Now easier than ever to developer unlock a handset to get started building apps for Windows Phone!

Great news reported in the latest Windows Phone Developer Blog post, Making it easier to get started with Windows Phone App Studio beta, simplified phone registration, support options & more payout markets. There you can read about a great new tool, Windows Phone App Studio, that can help people without coding skills to create a phone app using a free, web-based app creation tool. Even experienced devs will find it useful to build out the basic structure of an app, but since you can download the code for the project the tool creates, you can then modify it to add more functionality.

Interesting though Windows Phone App Studio is, the best news announced in that post is the new simplified phone registration. This is fantastic news, as it removes one blocker we’ve had with people trying to get started building for Windows Phone.
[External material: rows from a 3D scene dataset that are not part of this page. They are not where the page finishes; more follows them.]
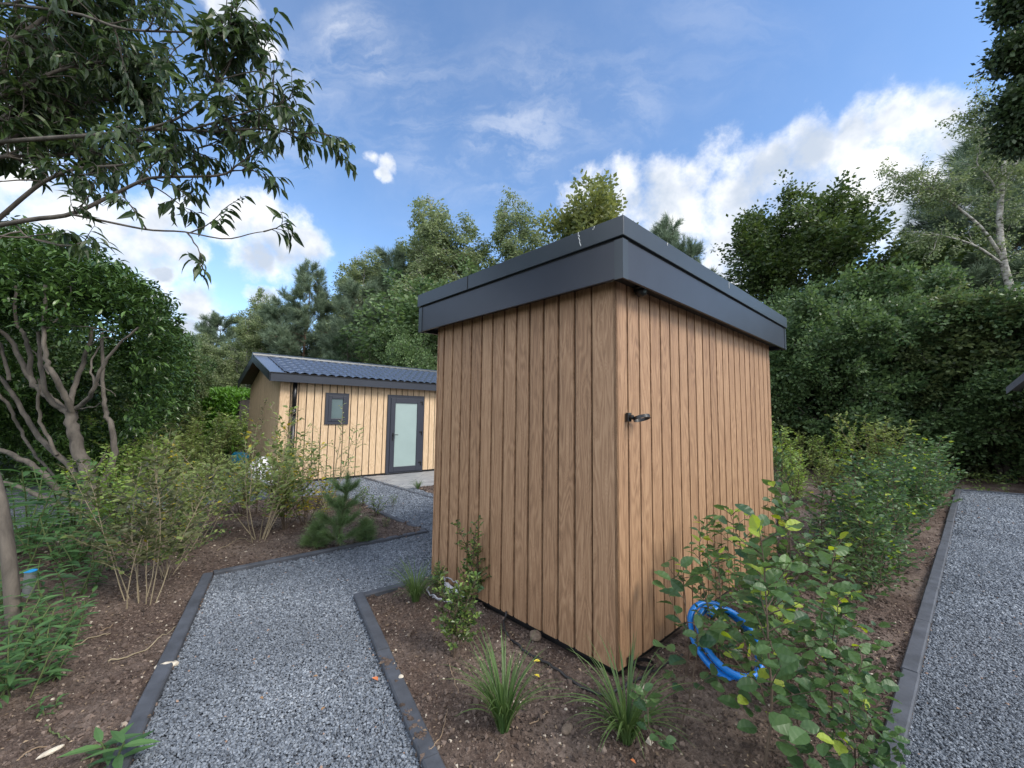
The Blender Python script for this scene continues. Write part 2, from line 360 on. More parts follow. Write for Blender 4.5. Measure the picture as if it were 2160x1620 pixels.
TM = dict(
    rhomb=T_rhomb(), spray=T_spray(7, .42, .13, 1), spray_fine=T_spray(9, .30, .075, 2, 1., .6), spray_long=T_spray(8, .55, .09, 3, 1., .5),
    needles=T_needles(16, .022, 4), needles_fine=T_needles(26, .008, 5, .8),
    lance=T_strip([0, .2, .45, .75, 1], [.01, .10, .145, .09, .004], .30, .35),
    cherry=T_strip([0, .10, .3, .55, .8, 1], [.008, .04, .14, .165, .09, .004], .55, .6),
    laurel=T_strip([0, .2, .5, .8, 1], [.02, .13, .19, .12, .01], .22, .35),
    ovate=T_strip([0, .25, .6, 1], [.02, .26, .22, .01], .15, .3),
    beech=T_strip([0, .08, .2, .32, .44, .56, .68, .80, .92, 1], [.01, .04, .20, .27, .315, .325, .29, .235, .12, .01], .22, .22, 0, .013))
def leaves(name, P, D, Nn, S, tmpl, mat, parent, tint, wmul=1.):
    TV, TF, TT = TM[tmpl]; P = np.asarray(P, float); n = len(P)
    D = np.asarray(D, float); D = D/(np.linalg.norm(D, axis=1)[:, None]+1e-9)
    Sd = np.cross(np.asarray(Nn, float), D); Sd /= np.linalg.norm(Sd, axis=1)[:, None]+1e-9; N2 = np.cross(D, Sd)
    S = np.broadcast_to(np.asarray(S, float), (n,))
    V = P[:, None]+S[:, None, None]*(TV[None, :, 0:1]*D[:, None]+TV[None, :, 1:2]*wmul*Sd[:, None]+TV[None, :, 2:3]*N2[:, None])
    m_ = len(TV); lens = np.array([len(f) for f in TF]); fl = np.concatenate([np.array(f) for f in TF])
    FL = (fl[None]+np.arange(n)[:, None]*m_).ravel(); st = np.concatenate([[0], np.cumsum(lens)[:-1]])
    FS = (st[None]+np.arange(n)[:, None]*lens.sum()).ravel()
    t = np.clip(np.asarray(tint)[:, None]+TT[None], 0, 1).ravel()
    return np_mesh(name, V.reshape(-1, 3), FL, FS, mat, parent, {'tint': t})
def unit(v): v = np.asarray(v, float); return v/(np.linalg.norm(v)+1e-9)
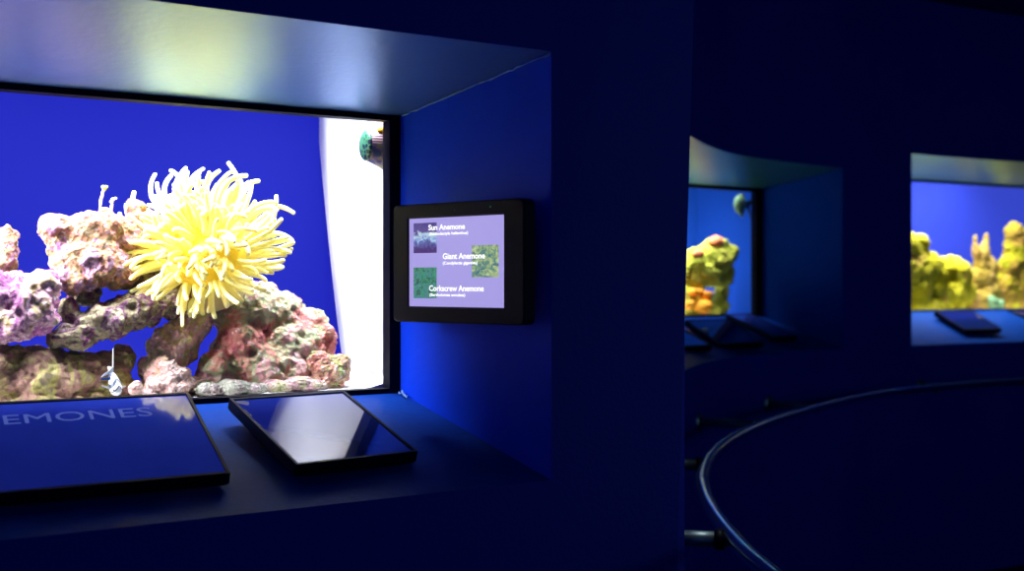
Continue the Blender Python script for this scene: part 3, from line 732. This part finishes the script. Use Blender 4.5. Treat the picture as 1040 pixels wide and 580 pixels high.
for px, py, r, v, mm, lb in ((727, 246, 8, .575, PO, 'salmon coral blob on top of the tall yellow green rock'), (709, 258, 6, .56, PO, 'small salmon coral blob on left shoulder of the yellow green rock'),
     (717, 300, 6, .53, OR, 'orange coral blob right of the upper pair, middle tank'), (704, 297, 5, .53, OR, 'orange coral blob nearest the wall edge, upper row, middle tank'), (710, 296, 4.5, .54, OR, 'smallest orange coral blob between two others, middle tank'),
     (714, 312, 8, .505, OR, 'largest orange coral blob low in front of the middle tank rock'), (700, 310, 5.5, .51, OR, 'orange coral blob low beside the near wall edge, middle tank')):
    rock('coral', n2, [(px, py, r, r*.9, v, r*.005), (px+r*.5, py-r*.2, r*.6, r*.6, v, r*.003), (px-r*.5, py+r*.1, r*.6, r*.6, v, r*.003)], mm, lb, 'coral', 'orange corals in the middle tank', voxel=.008, d=(.015, .01, .004))

# greenish fish in the middle tank
fp = n2.pix(752, 208, .50); s = fp.y/F
root = empty('green_fish', fp, n2.rot(0)); tag(root, 'greenish silver fish swimming near the top right of the middle tank', 'fish')
FG = mat('green_fish_skin', (.30, .50, .22), .45, .3, var=.45, vs=45); FY = mat('teal_fin', (.03, .10, .10), .5, .3, var=.3, vs=60); FYY = mat('yellow_green_fin', (.5, .6, .12), .5, .3, var=.2, vs=60)
bm = bmesh.new(); r = bmesh.ops.create_icosphere(bm, subdivisions=3, radius=1)
for v in bm.verts:
    x, y, z = v.co; v.co = Vector((x*9*s, y*3.5*s*(1-.3*x), z*(9.5-1.5*x)*s))
obj('body', bm, FG, root, True)
fin('tail_fin', [(7, 2), (16, -14), (14, -3), (17, 6), (8, 4)], FY, 0, .004)
fin('dorsal_fin', [(-4, 8), (4, 12), (8, 6), (3, 8)], FYY, 0, .004)
fin('ventral_fin', [(-3, -8), (3, -13), (7, -6), (2, -8)], FYY, 0, .004)
bm = bmesh.new(); bmesh.ops.create_icosphere(bm, subdivisions=2, radius=1.3*s); bmesh.ops.translate(bm, verts=bm.verts, vec=(-5*s, -2.6*s, 2*s)); obj('eye', bm, EYE, root, True)

YL = rock_mat('yellow_reef_rock', [(.45, .36, .04), (.70, .58, .06), (.80, .72, .10), (.74, .48, .14), (.84, .84, .22)], 5, speck=(.75, .85, .35), sf=.62, sat=1.15)
PKR = rock_mat('pinkish_yellow_rock', [(.60, .42, .04), (.78, .64, .07), (.80, .46, .12), (.78, .70, .07), (.62, .60, .06), (.85, .80, .16)], 5, speck=(.85, .8, .4), sf=.62, sat=1.1)
SPK = rock_mat('orange_yellow_rock', [(.55, .32, .03), (.74, .52, .05), (.80, .46, .10), (.78, .66, .08)], 5, speck=(.85, .75, .3), sf=.62, sat=.95)
D3 = (.03, .02, .010)
rock('reef_rock', n3, [(928, 285, 18, 34, .60, .10), (934, 248, 8, 12, .60, .06), (922, 250, 14, 14, .6, .07), (942, 272, 12, 18, .60, .09), (915, 290, 22, 50, .62, .1), (935, 312, 28, 14, .60, .11)], YL, 'yellow rock with square pinkish top at left of the far tank', voxel=.014, d=D3)
rock('reef_rock', n3, [(947, 280, 14, 20, .60, .09), (956, 275, 15, 14, .62, .08), (970, 282, 15, 20, .62, .1), (968, 266, 7, 7, .64, .06), (960, 302, 26, 18, .60, .1), (978, 300, 12, 14, .62, .08)], YL, 'bright yellow green mound between left rock and spiky rock', voxel=.014, d=D3)
rock('reef_rock', n3, [(990.5, 246, 1.7, 8, .64, .015), (991.5, 256, 3.4, 10, .64, .03, 5), (1001.5, 245, 2.0, 9, .64, .02), (1000.5, 257, 4.2, 13, .64, .035, 6), (996, 262, 6, 13, .64, .045), (997, 272, 9, 14, .64, .05), (1003, 274, 8, 16, .64, .06), (998, 285, 14, 18, .64, .07), (987, 288, 8, 16, .64, .06), (1001, 300, 18, 18, .64, .09), (992, 308, 18, 14, .6, .08), (982, 298, 8, 14, .64, .06)], SPK, 'tall orange yellow rock with two pointed spikes in the far tank', voxel=.007, d=(.006, .012, .006))
rock('reef_rock', n3, [(1034, 258, 15, 26, .62, .08), (1030, 237, 8, 12, .62, .06), (1036, 246, 12, 16, .62, .07), (1024, 272, 10, 14, .62, .07), (1042, 290, 30, 34, .62, .1), (1060, 262, 26, 40, .63, .1), (1024, 296, 18, 22, .62, .08), (1036, 314, 30, 14, .60, .09)], PKR, 'large pinkish yellow rock at the right edge of the far tank', voxel=.014, d=D3)
rock('reef_rock', n3, [(1006, 307, 8, 7, .54, .04), (1014, 309, 6, 5, .54, .04)], rock_mat('mint_coral', [(.25, .6, .3), (.5, .8, .4), (.7, .9, .6)], 8, sf=.6), 'small mint green coral lump at the foot of the far tank rocks', cat='coral', voxel=.008, d=(.015, .01, .005))

# ------------------------------------------------------------------ curved handrail
RP = [(.72, 1.25), (.56, 1.6), (.49, 1.85), (.469, 2.07), (.458, 2.21), (.456, 2.38), (.462, 2.60), (.481, 2.83), (.519, 3.09), (.617, 3.48), (.768, 3.88), (.969, 4.28), (1.20, 4.65), (1.534, 5.12), (1.89, 5.49), (2.31, 5.80), (2.73, 6.03), (3.25, 6.2), (3.9, 6.27), (4.7, 6.15), (5.4, 5.85)]
ZR = EZ-.53
rail = catmull([Vector((x, y, ZR)) for x, y in RP], 8)
for _ in range(6):
    rail = [rail[0]]+[(rail[i-1]+rail[i]*2+rail[i+1])/4 for i in range(1, len(rail)-1)]+[rail[-1]]
o0 = rail[60].copy(); o0.z = 0
root = empty('handrail', (rail[60].x, rail[60].y, ZR)); tag(root, 'shiny curved steel handrail following the round wall at lower right', 'handrail')
A0 = root.location.copy()
bm = bmesh.new(); tube(bm, [p-A0 for p in rail], .0175, 16); obj('rail', bm, M['steel'], root, True)
def wall_near(p):
    best = None
    for q in arc:
        dd = (Vector((q.x-p.x, q.y-p.y, 0))).length
        if best is None or dd < best[0]: best = (dd, q)
    return best[1]
for (x, y), wl in (((.456, 2.36), None), ((.57, 3.32), None), ((.93, 4.21), None), ((1.3, 4.80), None), ((2.15, 5.70), None), ((3.3, 6.2), None)):
    p = min(rail, key=lambda q: (q.x-x)**2+(q.y-y)**2); q = wall_near(p)
    a = Vector((q.x, q.y, ZR-.008)); b = Vector((p.x, p.y, ZR-.008)); dr = (b-a).normalized()
    if y < 3.4: a = b-Vector((1, -.04, 0)).normalized()*(.5 if y < 3 else .3); a.x = max(a.x, .345 if y < 3 else .40); dr = (b-a).normalized()
    bm = bmesh.new(); tube(bm, [a-dr*.02-A0, b-dr*.005-A0], .017, 14)
    br = obj('bracket', bm, M['dark_steel'], root, True)
    bm = bmesh.new(); tube(bm, [b-dr*.034-A0, b-dr*.014-A0], .022, 14); obj('collar', bm, M['black'], br, True)
    bm = bmesh.new(); tube(bm, [a-dr*.01-A0, a+dr*.008-A0], .035, 18); obj('wall_plate', bm, M['dark_steel'], br, True)

# ------------------------------------------------------------------ light
wd = bpy.data.worlds.new('world'); scene.world = wd; wd.use_nodes = True
bg = wd.node_tree.nodes['Background']; bg.inputs['Color'].default_value = (.05, .15, .55, 1); bg.inputs['Strength'].default_value = .27
def area(name, loc, target, sx, sy, e, col):
    l = bpy.data.lights.new(name, 'AREA'); l.shape = 'RECTANGLE'; l.size = sx; l.size_y = sy; l.energy = e; l.color = col
    o = bpy.data.objects.new(name, l); link(o); o.location = loc
    o.rotation_euler = (Vector(target)-Vector(loc)).to_track_quat('-Z', 'Y').to_euler()
# glow of another tank across the round room (behind and to the right of the viewer)
area('room_glow', (4.6, 1.2, 1.75), (1.0, 4.6, 1.1), 1.2, .7, 8, (.35, .6, 1.0))
area('rail_fill_light', (.75, 2.5, 2.9), (.45, 2.6, 1.0), .12, .12, .9, (.75, .9, 1.0)); bpy.data.lights['rail_fill_light'].spread = math.radians(50)  # overhead fill with no fitting, added to lighten the rail brackets

scene.view_settings.view_transform = 'Standard'
scene.view_settings.look = 'None'
scene.cycles.use_denoising = True
scene.cycles.max_bounces = 8
scene.cycles.sample_clamp_indirect = 6
scene.cycles.caustics_reflective = False
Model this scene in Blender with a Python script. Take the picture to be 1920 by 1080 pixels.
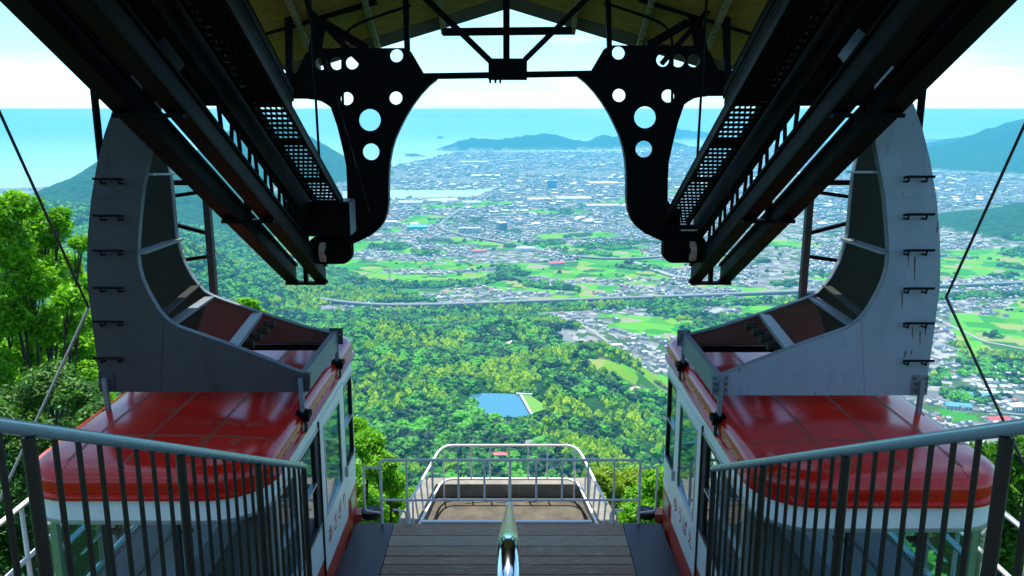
import bpy, bmesh, math, random
import numpy as np
from mathutils import Vector, Matrix, Euler, noise as mnoise

for o in list(bpy.data.objects): bpy.data.objects.remove(o)
SC = bpy.context.scene
COL = SC.collection
random.seed(7)
RNG = np.random.default_rng(11)

# ------------------------------------------------------------------ camera
F, CX, CY, CAMZ = 1550.0, 953.0, 540.0, 6.0
PITCH = math.atan((540 - 205) / F)
cd = bpy.data.cameras.new('camera')
cam = bpy.data.objects.new('camera', cd)
COL.objects.link(cam)
cam.location = (0, 0, CAMZ)
cam.rotation_euler = (math.pi / 2 - PITCH, 0, 0)
cd.sensor_width = 36.0
cd.lens = 36.0 * F / 1920.0
cd.shift_x = (960 - CX) / 1920.0
cd.clip_start = 0.05
cd.clip_end = 120000
SC.camera = cam

# ------------------------------------------------------------------ world, sun, exposure
SUN_EL, SUN_AZ = math.radians(74), math.radians(-10)      # azimuth from +Y towards +X
w = bpy.data.worlds.new('World'); SC.world = w; w.use_nodes = True
nt = w.node_tree; nt.nodes.clear()
N = nt.nodes.new
sky = N('ShaderNodeTexSky'); sky.sky_type = 'NISHITA'; sky.sun_disc = False
sky.sun_elevation = SUN_EL; sky.sun_rotation = SUN_AZ
sky.altitude = 600; sky.air_density = 1.0; sky.dust_density = 0.3; sky.ozone_density = 3.0
tc = N('ShaderNodeTexCoord'); mp = N('ShaderNodeMapping'); mp.inputs['Scale'].default_value = (1.0, 1.0, 5.0)
nz = N('ShaderNodeTexNoise'); nz.inputs['Scale'].default_value = 2.6; nz.inputs['Detail'].default_value = 7; nz.inputs['Roughness'].default_value = 0.6
rp = N('ShaderNodeValToRGB'); rp.color_ramp.elements[0].position = 0.47; rp.color_ramp.elements[1].position = 0.68
mx = N('ShaderNodeMixRGB'); mx.inputs[2].default_value = (11.0, 8.6, 7.8, 1)
mul = N('ShaderNodeMath'); mul.operation = 'MULTIPLY'; mul.inputs[1].default_value = 0.75
bg = N('ShaderNodeBackground'); bg.inputs['Strength'].default_value = 0.072
wo = N('ShaderNodeOutputWorld')
L = nt.links.new
L(tc.outputs['Generated'], mp.inputs[0]); L(mp.outputs[0], nz.inputs['Vector']); L(nz.outputs['Fac'], rp.inputs[0])
L(rp.outputs[0], mul.inputs[0]); L(mul.outputs[0], mx.inputs[0]); L(sky.outputs[0], mx.inputs[1]); tint = N('ShaderNodeMixRGB'); tint.blend_type = 'MULTIPLY'; tint.inputs[0].default_value = 1; tint.inputs[2].default_value = (0.56, 0.91, 1.07, 1); L(mx.outputs[0], tint.inputs[1]); L(tint.outputs[0], bg.inputs['Color']); L(bg.outputs[0], wo.inputs['Surface'])

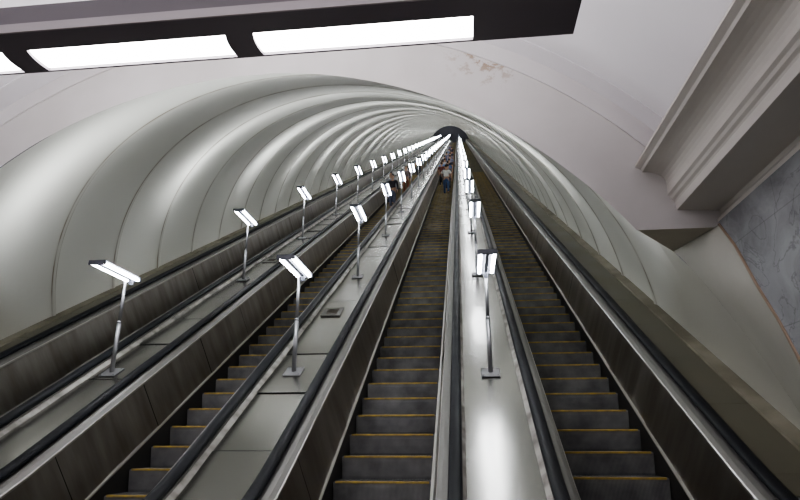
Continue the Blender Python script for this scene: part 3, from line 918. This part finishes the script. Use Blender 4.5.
for dx, s, pose, sh, tr, hr, lab in down:
    o = person(dx, 1, s, math.pi + random.uniform(-.2, .2), pose, sh, tr, hr, lab, long_sleeve=True); o['group'] = 'people riding down the second escalator'

# ================================================================== LIGHT
def area(name, loc, rot, sx, sy, power, col=(1, 1, 1)):
    l = bpy.data.lights.new(name, 'AREA'); l.shape = 'RECTANGLE'; l.size = sx; l.size_y = sy; l.energy = power; l.color = col
    o = bpy.data.objects.new(name, l); COL.objects.link(o); o.location = loc; o.rotation_euler = rot; return o
# up-light part of the hanging fixture and unseen fill lights added in the hall behind the viewer
area('fixture_uplight', (-2.1, 2.48, ZF + .19), (math.pi, 0, 0), 3.6, .25, 140, (1, .97, 1))
area('hall_fill', (-3.0, -2.0, 3.9 + .3), (0, 0, 0), 5, .4, 160, (1, .98, .97))
area('hall_fill_up', (-2.0, -2.0, 4.3), (math.pi, 0, 0), 5, .4, 90, (1, .98, .97))
w = bpy.data.worlds.new('hall ambient'); bpy.context.scene.world = w; w.use_nodes = True
w.node_tree.nodes['Background'].inputs['Color'].default_value = (.8, .82, .9, 1); w.node_tree.nodes['Background'].inputs['Strength'].default_value = .15

# ================================================================== CAMERA
cam = bpy.data.cameras.new('camera'); co = bpy.data.objects.new('camera', cam); COL.objects.link(co)
f_px, yaw, pitch, roll = 584.4, .1107, .3214, -.0006
cam.sensor_width = 36; cam.lens = 36 * f_px / 800; cam.clip_end = 500; cam.clip_start = .05
cy, sy, cp, sp = math.cos(yaw), math.sin(yaw), math.cos(pitch), math.sin(pitch)
fw = Vector((-sy * cp, cy * cp, sp)); rt = Vector((cy, sy, 0)); up = rt.cross(fw)
r2 = rt * math.cos(roll) + up * math.sin(roll); u2 = up * math.cos(roll) - rt * math.sin(roll)
m = Matrix((r2, u2, -fw)).transposed().to_4x4(); m.translation = Vector((0, 0, EYE))
co.matrix_world = m
sc = bpy.context.scene; sc.camera = co
sc.view_settings.view_transform = 'AgX'
sc.view_settings.look = 'AgX - Medium High Contrast'
sc.view_settings.exposure = 0.30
The dev tools have always been free (download the Windows Phone 8.0 SDK for free from https://dev.windowsphone.com), but if you wanted to test your app on the emulator, you had to have a PC with a Core i3/i5/i7 processor and have Windows 8 Pro or Enterprise, which are the editions that include the necessary Hyper-V support. So if you couldn’t meet those hardware and OS specs, your only option was to run your app on a real phone – but to use a real phone you had to have registered for a developer account at https://dev.windowsphone.com so you could unlock it, which is normally $99/year (although that is currently on special offer at $19 until August 26th). At this point, the ‘mildly curious developer’, faced with the prospect of having to part with money to try out their new app, can lose interest and of course we’ve lost a potential convert to our developer community.

Any dev can unlock one phone for testing without a registration fee

Now, anyone can unlock one phone to test their apps without needing a dev account, and can install up to two ‘work in progress’ apps onto the phone at any one time. Fantastic! So now you can get started with Windows Phone dev using *any* PC running Windows 8 (any edition) at no charge (well, you need a handset obviously ). Only caveat is that your PC and Windows 8 OS still needs to be 64 bit, as that is a requirement of the SDK.